Fostering ninth- and tenth-grade “teams” to smooth the transition from middle school also ranks high, as does last fall’s vote by residents to finance a major renovation and addition to the high school, following an earlier unsuccessful vote.

“That’s been a major commitment of my professional time over the past seven years,” she said of the high school project. “It was very much needed. So to see that that is going to happen is a huge, huge accomplishment that I share with may others.”

As she prepares for a new phase of her professional life, Crocker says she is not the only one looking for the escape hatch.

“A number of people have chosen to retire based on the information they are receiving about changes to the retirement system,” agrees Godin, noting that of 39 open positions going into the next fiscal year, 21 – a recent high – are the result of retirements.

And the exodus is not limited to South Portland, although some educators can retire and be rehired, a move some in the LePage administration refer to as “double-dipping.”

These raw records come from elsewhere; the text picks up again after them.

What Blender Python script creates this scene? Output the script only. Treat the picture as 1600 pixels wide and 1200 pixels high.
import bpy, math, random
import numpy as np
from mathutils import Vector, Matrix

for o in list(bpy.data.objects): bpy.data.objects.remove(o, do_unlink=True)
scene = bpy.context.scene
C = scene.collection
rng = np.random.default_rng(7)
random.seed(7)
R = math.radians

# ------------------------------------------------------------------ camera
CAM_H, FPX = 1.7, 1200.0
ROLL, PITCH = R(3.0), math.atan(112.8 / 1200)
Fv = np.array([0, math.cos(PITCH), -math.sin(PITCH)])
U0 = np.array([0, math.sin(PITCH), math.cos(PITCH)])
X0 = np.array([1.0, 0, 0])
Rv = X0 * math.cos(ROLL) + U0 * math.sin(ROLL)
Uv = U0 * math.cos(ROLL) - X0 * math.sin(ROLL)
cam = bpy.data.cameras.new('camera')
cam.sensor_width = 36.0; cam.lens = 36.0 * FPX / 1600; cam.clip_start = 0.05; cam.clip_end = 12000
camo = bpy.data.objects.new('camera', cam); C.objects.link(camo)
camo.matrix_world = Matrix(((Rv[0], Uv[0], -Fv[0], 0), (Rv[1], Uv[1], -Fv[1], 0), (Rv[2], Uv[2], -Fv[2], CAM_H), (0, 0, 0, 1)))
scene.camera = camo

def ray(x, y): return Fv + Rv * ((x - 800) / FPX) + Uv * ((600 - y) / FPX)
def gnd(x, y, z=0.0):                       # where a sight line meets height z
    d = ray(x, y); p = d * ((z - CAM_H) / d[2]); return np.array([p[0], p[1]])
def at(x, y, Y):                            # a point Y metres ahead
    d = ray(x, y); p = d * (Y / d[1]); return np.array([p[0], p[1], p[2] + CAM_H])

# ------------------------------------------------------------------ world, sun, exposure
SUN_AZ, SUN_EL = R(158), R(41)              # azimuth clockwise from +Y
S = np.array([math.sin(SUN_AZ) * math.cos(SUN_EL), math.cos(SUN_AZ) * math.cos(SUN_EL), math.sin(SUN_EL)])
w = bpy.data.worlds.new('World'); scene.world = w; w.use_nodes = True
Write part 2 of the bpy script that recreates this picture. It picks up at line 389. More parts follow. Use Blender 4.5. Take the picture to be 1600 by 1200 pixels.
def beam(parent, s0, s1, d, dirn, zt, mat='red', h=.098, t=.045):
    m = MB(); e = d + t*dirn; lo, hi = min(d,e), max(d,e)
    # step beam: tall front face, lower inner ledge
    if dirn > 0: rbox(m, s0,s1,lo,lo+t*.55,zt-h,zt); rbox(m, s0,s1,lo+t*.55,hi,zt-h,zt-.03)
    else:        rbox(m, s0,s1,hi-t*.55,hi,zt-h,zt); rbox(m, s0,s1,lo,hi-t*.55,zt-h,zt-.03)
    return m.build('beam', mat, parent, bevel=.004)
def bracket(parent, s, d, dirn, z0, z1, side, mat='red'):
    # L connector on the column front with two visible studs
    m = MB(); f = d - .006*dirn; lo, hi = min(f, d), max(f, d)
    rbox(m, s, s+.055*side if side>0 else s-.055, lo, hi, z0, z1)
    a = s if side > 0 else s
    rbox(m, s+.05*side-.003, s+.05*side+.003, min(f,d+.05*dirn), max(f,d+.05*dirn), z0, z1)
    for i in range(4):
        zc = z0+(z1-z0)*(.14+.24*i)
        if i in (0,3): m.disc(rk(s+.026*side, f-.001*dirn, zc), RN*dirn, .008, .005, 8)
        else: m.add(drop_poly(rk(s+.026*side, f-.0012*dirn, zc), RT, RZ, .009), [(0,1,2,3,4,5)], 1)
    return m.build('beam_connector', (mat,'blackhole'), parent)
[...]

Crocker’s husband, Lloyd Crocker, is principal of the Loranger Middle School, in Old Orchard Beach. He also is retiring this year. However, because he is above age 60, state law would allow him to collect retirement pay while earning full salary and benefits.

“His hope is that he will be successful in being re-hired to continue in his current position,” said Crocker. “Because I am not yet 60, that was not an option for me.”

For now, however, it’s time for goodbyes.
“It will be the people that I miss the most,” said Crocker. “Education is a people business, and I spend way more hours in South Portland High School than I do in my own home.
“It has been an honor and a joy to have spent my professional lifetime here,” said Crocker. “But there is a fabulous staff at South Portland High School and they will absolutely carry on and continue to do exciting things in exciting times.”